Seperti diketahui, objek gugatan Binsar menyangkut Pengumuman Hasil Seleksi Administrasi CHA Tahun 2018 dengan No. 07/PENG/PIM/RH.01.02/09/2018 dan Keputusan Pengumuman Hasil Seleksi CHA Tahun 2018 Tahap Kedua (Kualitas) dengan No. 07/PENG/PIM/RH.01.03/10/2018. Intinya, gugatan ini gara-gara seleksi CHA Tahun 2018, KY menjaring hakim nonkarier sebagai peserta CHA. (Baca Juga: Potensi Langgar Etik, KY Diminta Periksa Majelis Gugatan Binsar Goeltom)

 

Padahal, surat Wakil Ketua MA Bidang Non Yudisial No. 4/WKMA-NY/7/ 2018, MA membutuhkan hakim agung yang berasal dari hakim karier untuk kamar pidana, perdata, agama, militer.
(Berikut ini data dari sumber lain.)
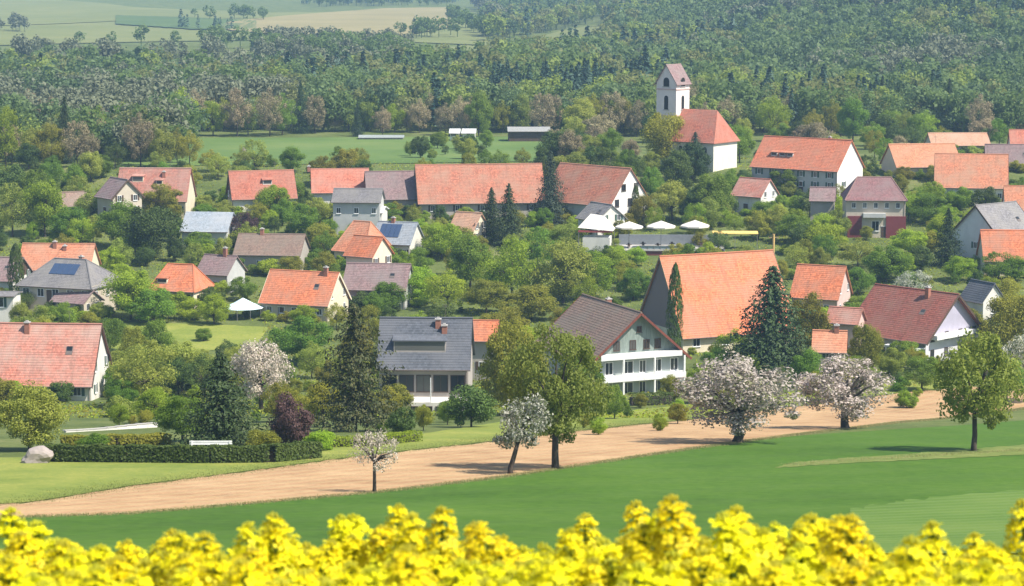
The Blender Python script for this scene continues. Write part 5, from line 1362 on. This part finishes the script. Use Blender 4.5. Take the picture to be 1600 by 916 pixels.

Seharusnya sejak awal KY menyeleksi CHA sesuai kebutuhan, bukan mengikutsertakan calon-calon lain (nonkarier) yang tidak dibutuhkan MA. Karenanya, kedua objek sengketa itu dinilai bertentangan dengan Pasal 7 huruf b butir 3 UU No. 3 Tahun 2009 tentang MA cq Putusan MK No. 53/PUU-XIV/2016 tanggal 19 Juli 2017 dan Surat Permintaan Wakil Ketua MA mengenai hakim agung dari hakim karier.